### What to do
Write out the whole listing again, exactly as given.

### Information shown
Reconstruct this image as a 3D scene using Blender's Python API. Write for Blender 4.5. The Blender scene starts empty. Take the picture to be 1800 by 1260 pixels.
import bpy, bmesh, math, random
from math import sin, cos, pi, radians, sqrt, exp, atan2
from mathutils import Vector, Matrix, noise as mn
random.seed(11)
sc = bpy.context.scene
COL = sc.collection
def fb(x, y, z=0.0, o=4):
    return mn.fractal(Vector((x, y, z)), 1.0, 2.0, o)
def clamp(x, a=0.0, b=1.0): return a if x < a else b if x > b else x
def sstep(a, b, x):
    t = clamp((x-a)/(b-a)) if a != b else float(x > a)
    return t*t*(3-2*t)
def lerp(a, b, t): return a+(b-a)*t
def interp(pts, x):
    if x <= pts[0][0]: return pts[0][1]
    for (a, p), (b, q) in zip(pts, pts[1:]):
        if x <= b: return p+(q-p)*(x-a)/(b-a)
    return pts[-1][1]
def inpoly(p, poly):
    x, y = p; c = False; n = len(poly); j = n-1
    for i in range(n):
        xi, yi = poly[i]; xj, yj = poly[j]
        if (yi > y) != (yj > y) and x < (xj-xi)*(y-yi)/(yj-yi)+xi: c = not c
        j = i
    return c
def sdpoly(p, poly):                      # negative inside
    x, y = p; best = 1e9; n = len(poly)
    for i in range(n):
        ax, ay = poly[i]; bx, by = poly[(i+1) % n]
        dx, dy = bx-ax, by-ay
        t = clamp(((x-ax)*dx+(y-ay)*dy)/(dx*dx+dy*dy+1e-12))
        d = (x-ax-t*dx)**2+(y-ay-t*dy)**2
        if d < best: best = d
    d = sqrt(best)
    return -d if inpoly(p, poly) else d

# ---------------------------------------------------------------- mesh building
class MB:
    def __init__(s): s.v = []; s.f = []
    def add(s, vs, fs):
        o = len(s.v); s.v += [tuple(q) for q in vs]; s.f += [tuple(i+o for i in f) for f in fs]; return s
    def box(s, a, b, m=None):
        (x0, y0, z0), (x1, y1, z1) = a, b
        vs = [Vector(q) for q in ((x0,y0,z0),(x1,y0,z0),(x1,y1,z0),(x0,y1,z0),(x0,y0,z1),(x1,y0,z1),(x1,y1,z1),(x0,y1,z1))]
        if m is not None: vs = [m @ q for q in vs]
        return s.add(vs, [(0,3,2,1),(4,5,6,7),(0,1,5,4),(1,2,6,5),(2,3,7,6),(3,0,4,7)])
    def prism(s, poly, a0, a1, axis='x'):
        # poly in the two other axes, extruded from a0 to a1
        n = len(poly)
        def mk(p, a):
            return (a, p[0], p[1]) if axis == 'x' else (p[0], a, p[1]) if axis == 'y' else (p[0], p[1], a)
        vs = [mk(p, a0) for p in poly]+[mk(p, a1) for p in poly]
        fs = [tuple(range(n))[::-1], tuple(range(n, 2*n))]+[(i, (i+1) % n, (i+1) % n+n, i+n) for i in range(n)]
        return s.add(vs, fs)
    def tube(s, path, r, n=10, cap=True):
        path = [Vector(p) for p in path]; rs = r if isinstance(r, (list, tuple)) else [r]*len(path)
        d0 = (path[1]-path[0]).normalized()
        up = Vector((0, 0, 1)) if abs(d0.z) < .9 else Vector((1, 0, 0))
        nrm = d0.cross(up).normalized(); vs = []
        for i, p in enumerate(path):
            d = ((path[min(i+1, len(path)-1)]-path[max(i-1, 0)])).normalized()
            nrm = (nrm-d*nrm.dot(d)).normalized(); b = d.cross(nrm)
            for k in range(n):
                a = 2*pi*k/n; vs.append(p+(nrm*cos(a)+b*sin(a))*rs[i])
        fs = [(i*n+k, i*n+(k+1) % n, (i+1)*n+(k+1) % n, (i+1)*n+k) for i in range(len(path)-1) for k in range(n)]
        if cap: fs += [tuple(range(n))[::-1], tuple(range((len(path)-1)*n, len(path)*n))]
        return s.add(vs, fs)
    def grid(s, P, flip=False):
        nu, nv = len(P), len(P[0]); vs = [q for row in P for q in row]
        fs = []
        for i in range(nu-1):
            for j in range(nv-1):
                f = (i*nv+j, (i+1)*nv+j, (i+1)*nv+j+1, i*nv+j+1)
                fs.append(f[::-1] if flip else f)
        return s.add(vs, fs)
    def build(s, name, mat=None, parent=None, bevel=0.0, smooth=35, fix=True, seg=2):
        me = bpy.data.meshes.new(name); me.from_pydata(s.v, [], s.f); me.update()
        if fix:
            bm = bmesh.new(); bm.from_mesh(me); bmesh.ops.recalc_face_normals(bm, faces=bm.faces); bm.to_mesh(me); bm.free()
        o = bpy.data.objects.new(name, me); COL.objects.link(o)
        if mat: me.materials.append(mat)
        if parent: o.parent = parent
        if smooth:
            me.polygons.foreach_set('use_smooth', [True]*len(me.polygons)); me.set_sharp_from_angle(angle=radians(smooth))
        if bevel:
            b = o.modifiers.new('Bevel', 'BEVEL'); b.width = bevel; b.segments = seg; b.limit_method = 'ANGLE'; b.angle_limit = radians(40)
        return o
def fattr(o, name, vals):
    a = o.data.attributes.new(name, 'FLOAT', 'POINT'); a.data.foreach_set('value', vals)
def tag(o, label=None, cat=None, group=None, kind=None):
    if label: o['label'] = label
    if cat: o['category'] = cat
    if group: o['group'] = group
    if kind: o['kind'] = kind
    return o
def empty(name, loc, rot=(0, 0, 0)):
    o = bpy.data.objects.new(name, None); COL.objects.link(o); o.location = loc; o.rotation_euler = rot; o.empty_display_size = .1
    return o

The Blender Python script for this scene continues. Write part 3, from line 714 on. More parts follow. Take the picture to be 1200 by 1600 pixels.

### Complete response
Reconstruct this image as a 3D scene using Blender's Python API. Write for Blender 4.5. The Blender scene starts empty. Take the picture to be 1800 by 1260 pixels.
import bpy, bmesh, math, random
from math import sin, cos, pi, radians, sqrt, exp, atan2
from mathutils import Vector, Matrix, noise as mn
random.seed(11)
sc = bpy.context.scene
COL = sc.collection
def fb(x, y, z=0.0, o=4):
    return mn.fractal(Vector((x, y, z)), 1.0, 2.0, o)
def clamp(x, a=0.0, b=1.0): return a if x < a else b if x > b else x
def sstep(a, b, x):
    t = clamp((x-a)/(b-a)) if a != b else float(x > a)
    return t*t*(3-2*t)
def lerp(a, b, t): return a+(b-a)*t
def interp(pts, x):
    if x <= pts[0][0]: return pts[0][1]
    for (a, p), (b, q) in zip(pts, pts[1:]):
        if x <= b: return p+(q-p)*(x-a)/(b-a)
    return pts[-1][1]
def inpoly(p, poly):
    x, y = p; c = False; n = len(poly); j = n-1
    for i in range(n):
        xi, yi = poly[i]; xj, yj = poly[j]
        if (yi > y) != (yj > y) and x < (xj-xi)*(y-yi)/(yj-yi)+xi: c = not c
        j = i
    return c
def sdpoly(p, poly):                      # negative inside
    x, y = p; best = 1e9; n = len(poly)
    for i in range(n):
        ax, ay = poly[i]; bx, by = poly[(i+1) % n]
        dx, dy = bx-ax, by-ay
        t = clamp(((x-ax)*dx+(y-ay)*dy)/(dx*dx+dy*dy+1e-12))
        d = (x-ax-t*dx)**2+(y-ay-t*dy)**2
        if d < best: best = d
    d = sqrt(best)
    return -d if inpoly(p, poly) else d

# ---------------------------------------------------------------- mesh building
class MB:
    def __init__(s): s.v = []; s.f = []
    def add(s, vs, fs):
        o = len(s.v); s.v += [tuple(q) for q in vs]; s.f += [tuple(i+o for i in f) for f in fs]; return s
    def box(s, a, b, m=None):
        (x0, y0, z0), (x1, y1, z1) = a, b
        vs = [Vector(q) for q in ((x0,y0,z0),(x1,y0,z0),(x1,y1,z0),(x0,y1,z0),(x0,y0,z1),(x1,y0,z1),(x1,y1,z1),(x0,y1,z1))]
        if m is not None: vs = [m @ q for q in vs]
        return s.add(vs, [(0,3,2,1),(4,5,6,7),(0,1,5,4),(1,2,6,5),(2,3,7,6),(3,0,4,7)])
    def prism(s, poly, a0, a1, axis='x'):
        # poly in the two other axes, extruded from a0 to a1
        n = len(poly)
        def mk(p, a):
            return (a, p[0], p[1]) if axis == 'x' else (p[0], a, p[1]) if axis == 'y' else (p[0], p[1], a)
        vs = [mk(p, a0) for p in poly]+[mk(p, a1) for p in poly]
        fs = [tuple(range(n))[::-1], tuple(range(n, 2*n))]+[(i, (i+1) % n, (i+1) % n+n, i+n) for i in range(n)]
        return s.add(vs, fs)
    def tube(s, path, r, n=10, cap=True):
        path = [Vector(p) for p in path]; rs = r if isinstance(r, (list, tuple)) else [r]*len(path)
        d0 = (path[1]-path[0]).normalized()
        up = Vector((0, 0, 1)) if abs(d0.z) < .9 else Vector((1, 0, 0))
        nrm = d0.cross(up).normalized(); vs = []
        for i, p in enumerate(path):
            d = ((path[min(i+1, len(path)-1)]-path[max(i-1, 0)])).normalized()
            nrm = (nrm-d*nrm.dot(d)).normalized(); b = d.cross(nrm)
            for k in range(n):
                a = 2*pi*k/n; vs.append(p+(nrm*cos(a)+b*sin(a))*rs[i])
        fs = [(i*n+k, i*n+(k+1) % n, (i+1)*n+(k+1) % n, (i+1)*n+k) for i in range(len(path)-1) for k in range(n)]
        if cap: fs += [tuple(range(n))[::-1], tuple(range((len(path)-1)*n, len(path)*n))]
        return s.add(vs, fs)
    def grid(s, P, flip=False):
        nu, nv = len(P), len(P[0]); vs = [q for row in P for q in row]
        fs = []
        for i in range(nu-1):
            for j in range(nv-1):
                f = (i*nv+j, (i+1)*nv+j, (i+1)*nv+j+1, i*nv+j+1)
                fs.append(f[::-1] if flip else f)
        return s.add(vs, fs)
    def build(s, name, mat=None, parent=None, bevel=0.0, smooth=35, fix=True, seg=2):
        me = bpy.data.meshes.new(name); me.from_pydata(s.v, [], s.f); me.update()
        if fix:
            bm = bmesh.new(); bm.from_mesh(me); bmesh.ops.recalc_face_normals(bm, faces=bm.faces); bm.to_mesh(me); bm.free()
        o = bpy.data.objects.new(name, me); COL.objects.link(o)
        if mat: me.materials.append(mat)
        if parent: o.parent = parent
        if smooth:
            me.polygons.foreach_set('use_smooth', [True]*len(me.polygons)); me.set_sharp_from_angle(angle=radians(smooth))
        if bevel:
            b = o.modifiers.new('Bevel', 'BEVEL'); b.width = bevel; b.segments = seg; b.limit_method = 'ANGLE'; b.angle_limit = radians(40)
        return o
def fattr(o, name, vals):
    a = o.data.attributes.new(name, 'FLOAT', 'POINT'); a.data.foreach_set('value', vals)
def tag(o, label=None, cat=None, group=None, kind=None):
    if label: o['label'] = label
    if cat: o['category'] = cat
    if group: o['group'] = group
    if kind: o['kind'] = kind
    return o
def empty(name, loc, rot=(0, 0, 0)):
    o = bpy.data.objects.new(name, None); COL.objects.link(o); o.location = loc; o.rotation_euler = rot; o.empty_display_size = .1
    return o

The Blender Python script for this scene continues. Write part 3, from line 714 on. More parts follow. Take the picture to be 1200 by 1600 pixels.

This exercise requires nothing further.